Born in Kazimierz, Poland (a Jewish neighborhood in Krakow) in 1927 to his parents, Mayer and Sarah Halpern, he grew up together with his older brother Jacob in pre-war Poland.
Mayer was a learned scholar, and Sarah ran a gift and crystal shop. Aron’s idyllic childhood was upended in 1939 with the German occupation of Krakow. In March 1941, the Halperns, together with 70,000 other Krakow Jews, were forced into the Podgorze Ghetto. Aron and his brother were among the 1,000 of those Jews who survived.
After the Holocaust, he emigrated to America, where his first job was driving an ice-cream truck.

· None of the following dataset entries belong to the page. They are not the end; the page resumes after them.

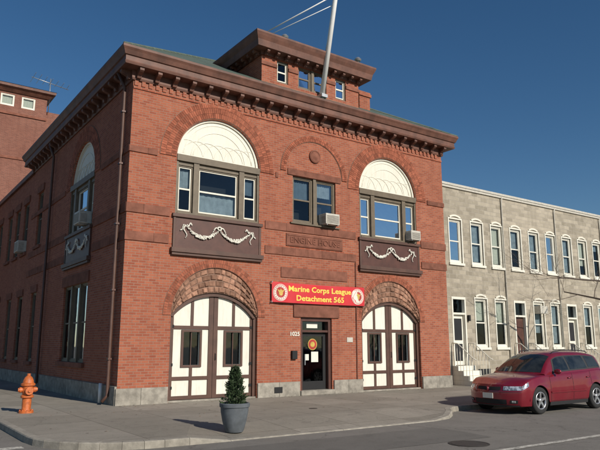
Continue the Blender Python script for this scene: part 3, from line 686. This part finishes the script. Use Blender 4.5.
# ============================================================ HYDRANT
hy=empty('fire_hydrant'); m_or=simple('hydrant_orange',(.60,.15,.035),.5,.4,12,bmp=.3)
hx,hyy=-2.35,-.45
lathe('barrel',[(.17,0),(.17,.05),(.115,.06),(.105,.1),(.105,.34),(.15,.36),(.15,.40),(.12,.42),(.125,.62),(.165,.64),(.165,.68),(.13,.70),(.12,.76),(.085,.83),(.04,.87),(.04,.92),(.001,.92)],m_or,hy,(hx,hyy,0),20)
lathe('side_nozzles',[(.001,-.22),(.045,-.22),(.045,-.19),(.065,-.19),(.065,-.13),(.05,-.12),(.05,.12),(.065,.13),(.065,.19),(.045,.19),(.045,.22),(.001,.22)],m_or,hy,(hx,hyy,.54),14,'x')
lathe('front_nozzle',[(.001,-.23),(.03,-.23),(.03,-.2),(.09,-.2),(.09,-.14),(.07,-.12),(.07,0),(.001,0)],m_or,hy,(hx,hyy,.52),16,'y')
for k in range(8):
    a=k*math.pi/4; lathe(f'bolt_{k}',[(.014,0),(.014,.03),(.001,.03)],m_or,hy,(hx+.142*math.cos(a),hyy+.142*math.sin(a),.05),6)
# ============================================================ PLANTER
pl=empty('potted_conifer'); m_pot=simple('grey_pot',(.12,.135,.15),.6,.35,6,bmp=.15)
px_,py_,pz_=.33,-5.85,-.055
lathe('pot',[(.15,0),(.17,.0),(.19,.04),(.235,.2),(.27,.38),(.275,.46),(.295,.47),(.30,.53),(.285,.545),(.26,.54),(.25,.47),(.001,.47)],m_pot,pl,(px_,py_,pz_),36)
lathe('soil',[(.25,0),(.25,.02),(.001,.03)],simple('potting_soil',(.06,.04,.025),.95),pl,(px_,py_,pz_+.46),20)
tube('trunk',[(px_,py_,pz_+.46),(px_+.01,py_,pz_+1.1)],[.02,.008],'trim',pl,6)
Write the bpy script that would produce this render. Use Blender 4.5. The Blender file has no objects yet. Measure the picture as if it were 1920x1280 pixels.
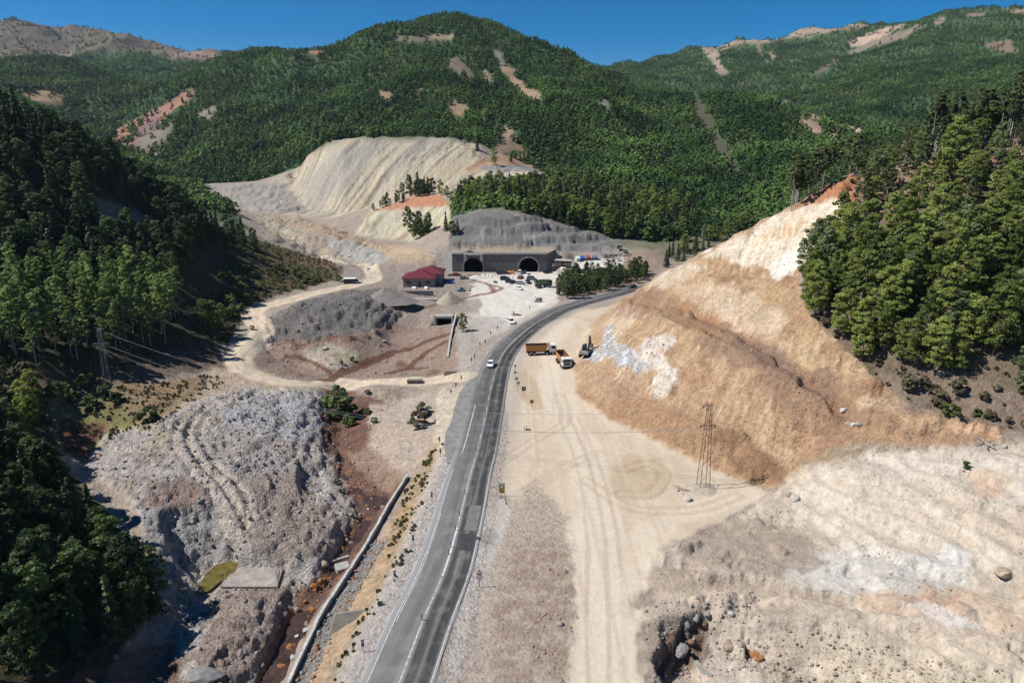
import bpy, bmesh, math, random
import numpy as np
from mathutils import Vector, Matrix, geometry
random.seed(7); RNG = np.random.default_rng(7)
scene = bpy.context.scene
C = scene.collection
# ------------------------------------------------------------------ camera, light, exposure
PITCH = math.radians(15.8); CAMH = 57.0; FPX = 1280.0
cam = bpy.data.cameras.new('camera'); cam.lens = 24.0; cam.sensor_width = 36.0; cam.clip_end = 12000; cam.clip_start = 0.5
camo = bpy.data.objects.new('camera', cam); C.objects.link(camo)
camo.location = (0, 0, CAMH); camo.rotation_euler = (math.radians(90) - PITCH, 0, 0)
scene.camera = camo
SUN_EL = math.radians(50); SUN_AZ = math.radians(-96)      # azimuth from +Y, clockwise: sun stands to the left
sdir = Vector((math.sin(SUN_AZ) * math.cos(SUN_EL), math.cos(SUN_AZ) * math.cos(SUN_EL), math.sin(SUN_EL)))
world = bpy.data.worlds.new('World'); scene.world = world; world.use_nodes = True
wn = world.node_tree.nodes; wl = world.node_tree.links
sky = wn.new('ShaderNodeTexSky'); sky.sky_type = 'NISHITA'; sky.sun_disc = False
sky.sun_elevation = SUN_EL; sky.sun_rotation = SUN_AZ; sky.air_density = 1.0; sky.dust_density = 0.05; sky.ozone_density = 5.0; sky.altitude = 2200
bg = wn['Background']; bg.inputs['Strength'].default_value = 0.062
hsv = wn.new('ShaderNodeHueSaturation'); hsv.inputs['Saturation'].default_value = 1.5; wl.new(sky.outputs[0], hsv.inputs['Color']); wl.new(hsv.outputs[0], bg.inputs['Color'])
sl = bpy.data.lights.new('sun', 'SUN'); sl.energy = 4.7; sl.angle = math.radians(0.5); sl.color = (1.0, 0.96, 0.90)
so = bpy.data.objects.new('sun', sl); C.objects.link(so); so.rotation_euler = sdir.to_track_quat('Z', 'Y').to_euler()
vs = scene.view_settings; vs.view_transform = 'Standard'; vs.look = 'None'; vs.gamma = 1; vs.use_curve_mapping = False; vs.exposure = 0.52
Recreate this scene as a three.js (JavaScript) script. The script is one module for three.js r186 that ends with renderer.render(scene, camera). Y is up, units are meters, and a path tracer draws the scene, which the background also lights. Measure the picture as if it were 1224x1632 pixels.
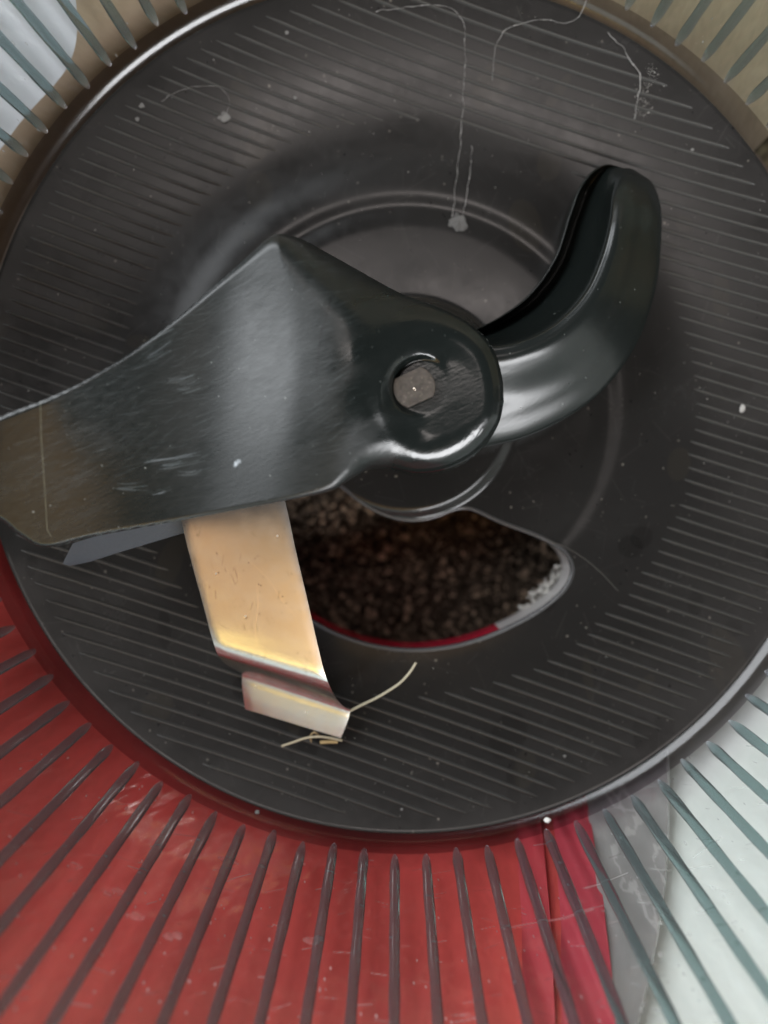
import * as THREE from 'three';
import { mergeGeometries } from 'three/addons/utils/BufferGeometryUtils.js';
import { RectAreaLightUniformsLib } from 'three/addons/lights/RectAreaLightUniformsLib.js';
import { Brush, Evaluator, SUBTRACTION } from 'three-bvh-csg';
RectAreaLightUniformsLib.init();

// ---------------------------------------------------------------- camera, light, exposure
const MM = 0.001, V = (x, y, z) => new THREE.Vector3(x, y, z);
const scene = new THREE.Scene();
scene.background = new THREE.Color(0.05, 0.05, 0.052);
const CX = -5.26, CZ = 24.2, CD = 206.3, FOC = 1413;             // millimetres; the camera looks straight down into the hopper
const camera = new THREE.PerspectiveCamera(60, 0.75, 0.02, 20);
camera.position.set(CX * MM, CD * MM, CZ * MM);
camera.up.set(0, 0, -1);
camera.lookAt(CX * MM, 0, CZ * MM);
camera.focus = 0.185;
camera.userData.fStop = 5.2;
const renderer = new THREE.WebGLRenderer({ antialias: true });
renderer.toneMapping = THREE.LinearToneMapping;
renderer.toneMappingExposure = 1.0;
renderer.shadowMap.enabled = true;

const names = {};
function numbered(name) { const n = names[name] = (names[name] ?? -1) + 1; return n ? name + '_' + String(n).padStart(3, '0') : name; }
function tag(o, label, category, group, kind) {
  if (label) o.userData.label = label;
  if (category) o.userData.category = category;
  if (group) o.userData.group = group;
  if (kind) o.userData.kind = kind;
  return o;
}
function mesh(name, geometry, material, parent = scene) {
  const m = new THREE.Mesh(geometry, material);
  m.name = parent === scene ? numbered(name) : name;
  m.castShadow = m.receiveShadow = true;
  parent.add(m);
  return m;
}
function thing(name, label, category, group) {
  const g = new THREE.Group(); g.name = numbered(name); scene.add(g);
  return tag(g, label, category, group);
}
// a lit panel: a glowing face and an area light of the same size just in front of it
function panel(label, color, intensity, w, h, at, look = [0, 0, 0]) {
  const t = thing('lamp_panel', label, 'lamp');
  t.position.set(...at); t.lookAt(...look);
  const glow = mesh('glowing_face', new THREE.PlaneGeometry(w, h), new THREE.MeshStandardMaterial({ color: 0x111111, emissive: new THREE.Color(...color), emissiveIntensity: intensity * 0.3, roughness: 1 }), t);
  mesh('casing', new THREE.BoxGeometry(w + 0.02, h + 0.02, 0.02).translate(0, 0, -0.013), new THREE.MeshStandardMaterial({ color: 0x333333, roughness: 0.8 }), t);
  const l = new THREE.RectAreaLight(new THREE.Color(...color), intensity, w, h);
  l.position.set(0, 0, 0.002); l.rotation.y = Math.PI;            // an area light shines along its own -z
  t.add(l); l.castShadow = true;
  return t;
}
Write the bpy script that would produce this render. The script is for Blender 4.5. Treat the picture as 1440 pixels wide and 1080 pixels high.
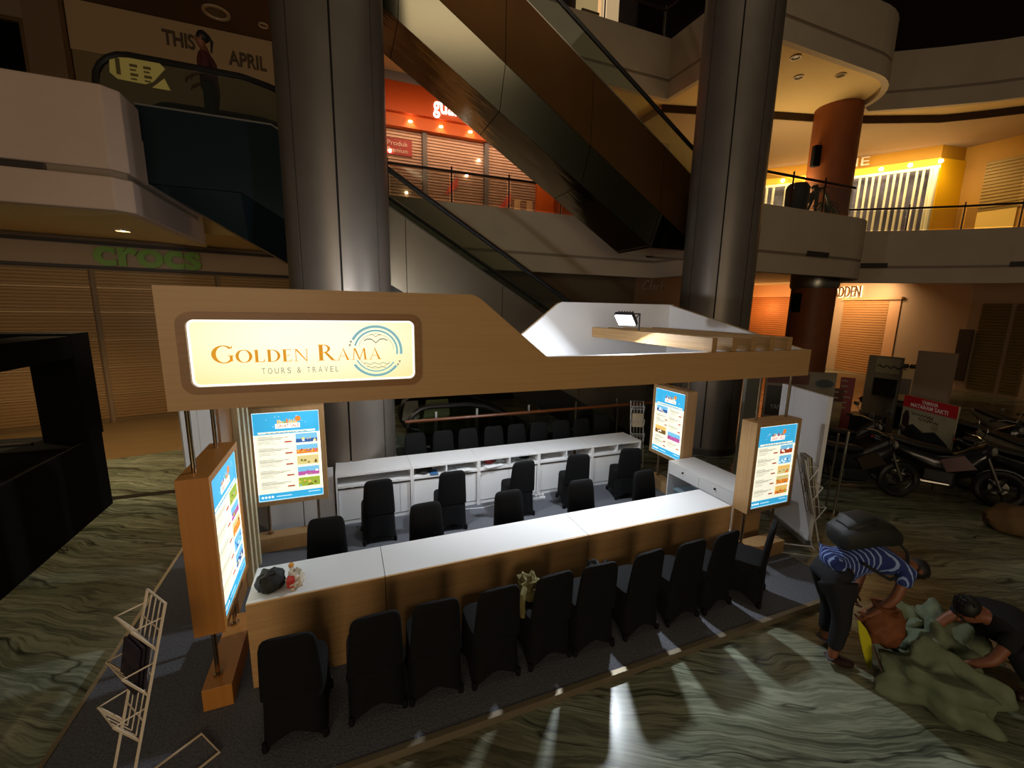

In 1959, he married Zahava Tishman in New York City. They later moved to Southeast Florida, where Halpern would establish an imports business, eventually going into real estate. His projects included the revitalization of historic storefronts in Hollywood, Fla.
He was a founding member of Young Israel of Hollywood Beach, where he attended and prayed for decades.
Halpern is survived by his daughter, Sarah Baxt, and grandchildren, Jeffrey and Danielle Baxt. He was predeceased by his wife, Zahava, in 2000.